Your instructions:
Repeat every line of the data exactly, but not the pictures.

Source material:
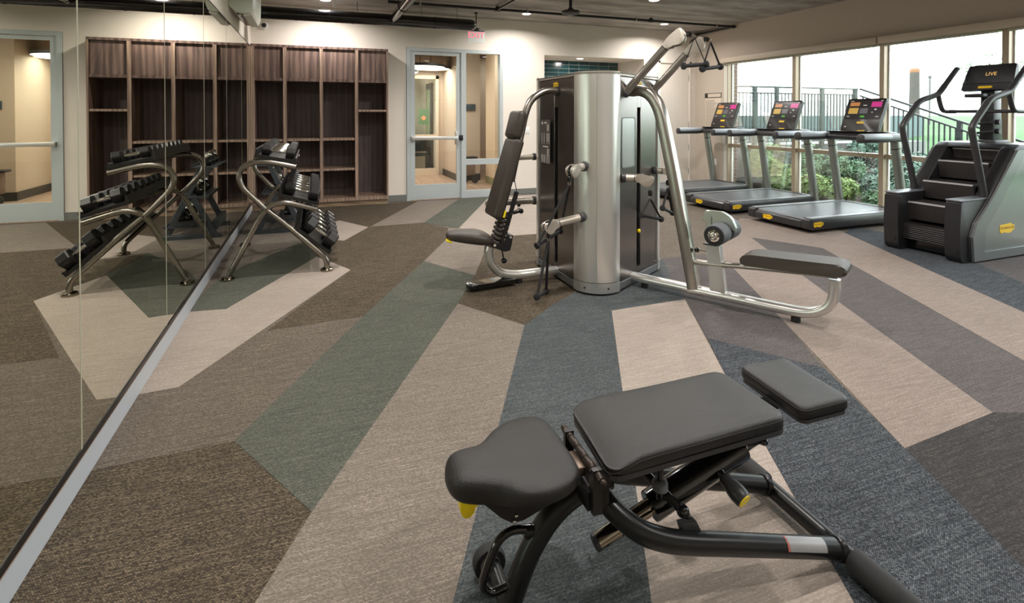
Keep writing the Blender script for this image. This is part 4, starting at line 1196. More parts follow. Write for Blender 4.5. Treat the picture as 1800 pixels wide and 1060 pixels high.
for sg in (-1, 1):
    MB().lathe([(0.03, 0.03), (0.072, 0.032), (0.076, 0.042), (0.076, 0.175), (0.072, 0.185), (0.05, 0.187)], rc, RN*sg, 24).build('roller_pad', M_rubbergrip, tower, world=True)
    MB().lathe([(0.07, 0.186), (0.068, 0.190), (0.04, 0.191)], rc, RN*sg, 24).build('roller_end', M_rubber, tower, world=True)
    MB().lathe([(0.041, 0.19), (0.041, 0.194), (0.03, 0.197), (0.027, 0.204), (0.018, 0.212), (0.006, 0.214)], rc, RN*sg, 20).build('roller_hub', M_chrome, tower, world=True)
MB().cyl(rc-RN*0.185, rc+RN*0.185, 0.02, 14).build('roller_axle', M_silver2, tower, world=True)
MB().cyl(Q(0.60, 0.375), Q(0.545, 0.378), 0.008, 8).build('pin_stem', M_chrome, tower, world=True)
MB().ball(Q(0.525, 0.38), 0.022, (1, 1, 0.9), 14, 10).build('pin_knob', M_gloss, tower, world=True)
MB().box(Q(0.635, 0.442), (0.10, 0.08, 0.012), (0, 0, math.atan2(RD.y, RD.x)), bev=0.002).build('post_cap', M_black, tower, world=True)

# ---------------------------------------------------------------- treadmills
M_deck = mat('treadmill_grey', srgb(46, 46, 48), 0.34, metal=0.1, spec=0.7)
M_belt = mat('running_belt', srgb(88, 94, 100), 0.3, spec=0.9, bump=0.05, bscale=250)
M_rail = mat('brushed_side_rail', srgb(150, 154, 158), 0.34, metal=0.6)
M_col = mat('brushed_dark_column', srgb(150, 154, 146), 0.36, metal=0.75)
M_grip = mat('pale_grip', srgb(176, 184, 192), 0.45)
M_bez = mat('console_bezel', srgb(34, 28, 25), 0.3)
M_scr = mat('screen_glass', srgb(44, 42, 44), 0.2, emit=srgb(44, 42, 44), estr=0.2)
def tile_mat(n, c, e=0.42): return mat(n, tuple(q*0.45 for q in srgb(*c)[:3]), 0.3, emit=srgb(*c), estr=e)
T_or, T_ye, T_pk, T_gy, T_gr = tile_mat('tile_orange', (214, 140, 76)), tile_mat('tile_yellow', (216, 176, 80)), tile_mat('tile_pink', (226, 44, 150)), tile_mat('tile_grey', (90, 88, 92), 0.6), tile_mat('tile_green', (70, 176, 40))
T_wh = tile_mat('tile_white', (190, 186, 180), 0.7)

def badge(parent, o_, u, v, w, k=1.0, label='yellow brand badge'):
    """yellow notched badge with its lettering; u along, v up, w out of the face"""
    o_, u, v, w = Vector(o_), Vector(u), Vector(v), Vector(w)
    poly = [(-0.075, -0.020), (-0.062, -0.034), (-0.03, -0.026), (0.015, -0.034), (0.05, -0.028), (0.056, -0.016), (0.078, -0.014), (0.078, 0.018), (0.056, 0.018), (0.044, 0.030), (0.0, 0.026), (-0.075, 0.022)]
    b = MB().prism([(x*k, y*k) for x, y in poly], o_, u, v, w, 0.003).build('brand_badge', M_badge, parent, label=label)
    M = Matrix((u, v, w)).transposed().to_4x4()
    t = text('badge_lettering', 'TECHNOGYM', 0.0225*k, M_badgetext, b, o_+w*0.0034, (0, 0, 0), 0.0003)
    t.rotation_euler = M.to_euler()
    return b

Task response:
Keep writing the Blender script for this image. This is part 4, starting at line 1196. More parts follow. Write for Blender 4.5. Treat the picture as 1800 pixels wide and 1060 pixels high.
for sg in (-1, 1):
    MB().lathe([(0.03, 0.03), (0.072, 0.032), (0.076, 0.042), (0.076, 0.175), (0.072, 0.185), (0.05, 0.187)], rc, RN*sg, 24).build('roller_pad', M_rubbergrip, tower, world=True)
    MB().lathe([(0.07, 0.186), (0.068, 0.190), (0.04, 0.191)], rc, RN*sg, 24).build('roller_end', M_rubber, tower, world=True)
    MB().lathe([(0.041, 0.19), (0.041, 0.194), (0.03, 0.197), (0.027, 0.204), (0.018, 0.212), (0.006, 0.214)], rc, RN*sg, 20).build('roller_hub', M_chrome, tower, world=True)
MB().cyl(rc-RN*0.185, rc+RN*0.185, 0.02, 14).build('roller_axle', M_silver2, tower, world=True)
MB().cyl(Q(0.60, 0.375), Q(0.545, 0.378), 0.008, 8).build('pin_stem', M_chrome, tower, world=True)
MB().ball(Q(0.525, 0.38), 0.022, (1, 1, 0.9), 14, 10).build('pin_knob', M_gloss, tower, world=True)
MB().box(Q(0.635, 0.442), (0.10, 0.08, 0.012), (0, 0, math.atan2(RD.y, RD.x)), bev=0.002).build('post_cap', M_black, tower, world=True)

# ---------------------------------------------------------------- treadmills
M_deck = mat('treadmill_grey', srgb(46, 46, 48), 0.34, metal=0.1, spec=0.7)
M_belt = mat('running_belt', srgb(88, 94, 100), 0.3, spec=0.9, bump=0.05, bscale=250)
M_rail = mat('brushed_side_rail', srgb(150, 154, 158), 0.34, metal=0.6)
M_col = mat('brushed_dark_column', srgb(150, 154, 146), 0.36, metal=0.75)
M_grip = mat('pale_grip', srgb(176, 184, 192), 0.45)
M_bez = mat('console_bezel', srgb(34, 28, 25), 0.3)
M_scr = mat('screen_glass', srgb(44, 42, 44), 0.2, emit=srgb(44, 42, 44), estr=0.2)
def tile_mat(n, c, e=0.42): return mat(n, tuple(q*0.45 for q in srgb(*c)[:3]), 0.3, emit=srgb(*c), estr=e)
T_or, T_ye, T_pk, T_gy, T_gr = tile_mat('tile_orange', (214, 140, 76)), tile_mat('tile_yellow', (216, 176, 80)), tile_mat('tile_pink', (226, 44, 150)), tile_mat('tile_grey', (90, 88, 92), 0.6), tile_mat('tile_green', (70, 176, 40))
T_wh = tile_mat('tile_white', (190, 186, 180), 0.7)

def badge(parent, o_, u, v, w, k=1.0, label='yellow brand badge'):
    """yellow notched badge with its lettering; u along, v up, w out of the face"""
    o_, u, v, w = Vector(o_), Vector(u), Vector(v), Vector(w)
    poly = [(-0.075, -0.020), (-0.062, -0.034), (-0.03, -0.026), (0.015, -0.034), (0.05, -0.028), (0.056, -0.016), (0.078, -0.014), (0.078, 0.018), (0.056, 0.018), (0.044, 0.030), (0.0, 0.026), (-0.075, 0.022)]
    b = MB().prism([(x*k, y*k) for x, y in poly], o_, u, v, w, 0.003).build('brand_badge', M_badge, parent, label=label)
    M = Matrix((u, v, w)).transposed().to_4x4()
    t = text('badge_lettering', 'TECHNOGYM', 0.0225*k, M_badgetext, b, o_+w*0.0034, (0, 0, 0), 0.0003)
    t.rotation_euler = M.to_euler()
    return b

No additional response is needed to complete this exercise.